§ Data excerpt

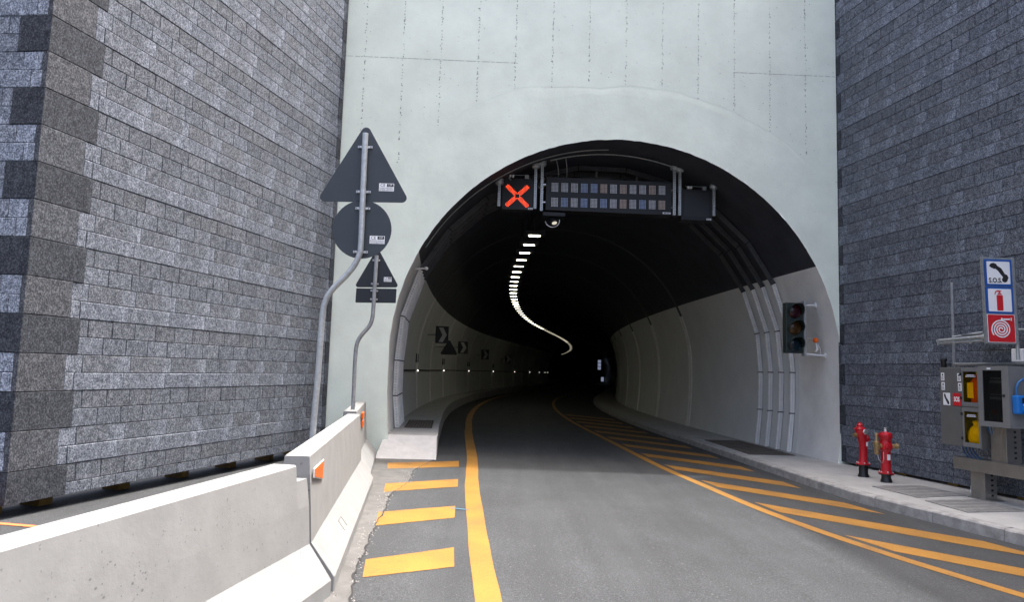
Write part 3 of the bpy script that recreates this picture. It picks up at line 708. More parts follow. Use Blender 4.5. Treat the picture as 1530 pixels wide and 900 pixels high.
def sticker(root, x, y, z, wd, h, mt='paper'):
    m = MB(); F = lambda a, b, c: ID(x + a, y - b, z + c)
    m.box(F, -wd / 2, wd / 2, 0, .001, -h / 2, h / 2, 0)
    def r(a0, a1, c0, c1, mi=1): m.box(F, (a0 - .5) * wd, (a1 - .5) * wd, .001, .0016, (c0 - .5) * h, (c1 - .5) * h, mi)
    m.text(F, 'CE', h * .55, -.25 * wd, .22 * h, .0016, 1)
    r(.52, .96, .56, .94, 1); r(.55, .93, .60, .66, 0); m.text(F, 'LSP', h * .34, .24 * wd, .27 * h, .0019, 0)
    for i in range(3):
        x_ = .04
        while x_ < .94:
            q = rnd.uniform(.02, .06)
            if not .44 < x_ < .50: r(x_, min(.96, x_ + q), .08 + .15 * i, .15 + .15 * i)
            x_ += q + .025
    r(.485, .5, .04, .5)
    m.build('maker_sticker', [M[mt], M['ink']], root)
s1 = thing('road_sign', (-1.935, 7.16, GZ(-1.9)), 'taller bent-pole road sign seen from behind, triangle above a round disc', 'road sign')
m = MB()
pp = resample([(-1.945, .05), (-1.943, 1.0), (-1.925, 1.6), (-1.915, 2.15), (-1.90, 2.36), (-1.84, 2.5), (-1.70, 2.66), (-1.625, 2.76), (-1.572, 2.88), (-1.562, 3.0), (-1.567, 3.5), (-1.574, 4.16)], 4)
m.tube([(x, 7.17, z) for x, z in pp], .03, 14); m.build('pole', M['galv'], s1, smooth=50)
ty = 7.21
tri = rounded([(-2.055, 3.435), (-1.085, 3.450), (-1.577, 4.29)], .05)
m = MB(); m.prism(lambda a, b, c: ID(a, ty + b, c), tri, 0, .012); m.build('triangular_plate', M['sign_back'], s1, bevel=.003)
m = MB(); m.prism(lambda a, b, c: ID(a, ty + b, c), [(-1.568 + .305 * cos(2 * pi * k / 48), 3.155 + .305 * sin(2 * pi * k / 48)) for k in range(48)], 0, .012); m.build('round_plate', M['sign_back'], s1, bevel=.003)
for z, x in ((4.02, -1.573), (3.545, -1.568), (3.37, -1.565), (2.915, -1.566)): clamp(s1, x, ty - .002, z, .075, ty)
sticker(s1, -1.335, ty, 3.605, .155, .082); sticker(s1, -1.405, ty, 3.05, .155, .082)
s2 = thing('road_sign', (-2.268, 10.5, GZ(-2.2)), 'smaller road sign seen from behind, triangle above a rectangular plate', 'road sign')
m = MB(); pp = resample([(-2.27, .05), (-2.27, 1.24), (-2.275, 1.8), (-2.262, 2.06), (-2.21, 2.19), (-2.10, 2.33), (-2.058, 2.44), (-2.045, 2.62), (-2.036, 3.40)], 4)
m.tube([(x, 10.46, z) for x, z in pp], .03, 12); m.build('pole', M['galvd'], s2, smooth=50)
m = MB(); m.prism(lambda a, b, c: ID(a, 10.5 + b, c), rounded([(-2.355, 2.918), (-1.685, 2.935), (-2.033, 3.53)], .035), 0, .012); m.build('triangular_plate', M['sign_back2'], s2, bevel=.003)
m = MB(); m.prism(lambda a, b, c: ID(a, 10.5 + b, c), rounded([(-2.325, 2.69), (-1.725, 2.70), (-1.722, 2.914), (-2.322, 2.905)], .012), 0, .012); m.build('rectangular_plate', M['sign_back2'], s2, bevel=.003)
for z, x in ((3.33, -2.04), (2.975, -2.045), (2.87, -2.046), (2.745, -2.048)): clamp(s2, x, 10.5 - .01, z, .055, 10.5)
sticker(s2, -1.86, 10.5, 3.05, .115, .07)

# ================================================================== PERFORATED DUCTS ROUND THE MOUTH
def duct_ring(s, label, a_from=0., a_to=pi):
    """galvanised channel following the lining in straight lengths; angle 0 = right springing"""
    root = thing('cable_duct', tuple(TUN(s, RC - .07, STOP + .01)), label, 'cable duct')
    R_ = RC - .015
    pts = [(4.30, STOP + .01), (R_ - .02, 1.0), (R_, 1.9)] + [(R_ * cos(t), ZC + R_ * sin(t)) for t in [.2 + (pi - .4) * k / 11 for k in range(12)]] + [(-R_, 1.9), (-R_, 1.15), (-4.33, LTOP + .01)]
    dp, wd = .10, .045; dots = MB()
    def nin(i):
        u, z = pts[i]
        if z < ZC: return (-math.copysign(1, u), 0)
        r = hypot(u, z - ZC); return (-u / r, -(z - ZC) / r)
    for i in range(len(pts) - 1):
        m = MB(); n0, n1 = nin(i), nin(i + 1); t0, t1 = .004, .996
        def P(t, o, ds):
            u = pts[i][0] + (pts[i + 1][0] - pts[i][0]) * t; z = pts[i][1] + (pts[i + 1][1] - pts[i][1]) * t
            nu = n0[0] * (1 - t) + n1[0] * t; nz = n0[1] * (1 - t) + n1[1] * t
            return TUN(s + ds, u + nu * o, z + nz * o)
        m.box(lambda a, b, c: P(a, b, c), t0, t1, 0, dp, 0, wd)
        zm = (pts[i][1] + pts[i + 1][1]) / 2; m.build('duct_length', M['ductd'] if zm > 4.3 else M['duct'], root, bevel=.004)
        L = hypot(pts[i + 1][0] - pts[i][0], pts[i + 1][1] - pts[i][1]); n = int(L / .055)
        for k in range(1, n):
            t = k / n; h = .0065 / L * 1.0
            dots.face([P(t - h, dp * .5 - .007, -.001), P(t + h, dp * .5 - .007, -.001), P(t + h, dp * .5 + .007, -.001), P(t - h, dp * .5 + .007, -.001)])
        if i: dots.box(lambda a, b, c: P(a, b, c), -.012 / L, .012 / L, -.004, dp + .006, -.004, wd + .004)
    dots.build('perforations', M['hole'], root, kind='stuff')
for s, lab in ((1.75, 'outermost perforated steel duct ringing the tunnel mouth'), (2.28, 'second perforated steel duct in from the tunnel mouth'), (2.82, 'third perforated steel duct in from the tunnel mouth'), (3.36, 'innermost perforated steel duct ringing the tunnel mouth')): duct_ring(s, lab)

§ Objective
Give back the lines above exactly, from the one with "zm = (pts[i][1]" through the last line.

§ Problem solution
        zm = (pts[i][1] + pts[i + 1][1]) / 2; m.build('duct_length', M['ductd'] if zm > 4.3 else M['duct'], root, bevel=.004)
        L = hypot(pts[i + 1][0] - pts[i][0], pts[i + 1][1] - pts[i][1]); n = int(L / .055)
        for k in range(1, n):
            t = k / n; h = .0065 / L * 1.0
            dots.face([P(t - h, dp * .5 - .007, -.001), P(t + h, dp * .5 - .007, -.001), P(t + h, dp * .5 + .007, -.001), P(t - h, dp * .5 + .007, -.001)])
        if i: dots.box(lambda a, b, c: P(a, b, c), -.012 / L, .012 / L, -.004, dp + .006, -.004, wd + .004)
    dots.build('perforations', M['hole'], root, kind='stuff')
for s, lab in ((1.75, 'outermost perforated steel duct ringing the tunnel mouth'), (2.28, 'second perforated steel duct in from the tunnel mouth'), (2.82, 'third perforated steel duct in from the tunnel mouth'), (3.36, 'innermost perforated steel duct ringing the tunnel mouth')): duct_ring(s, lab)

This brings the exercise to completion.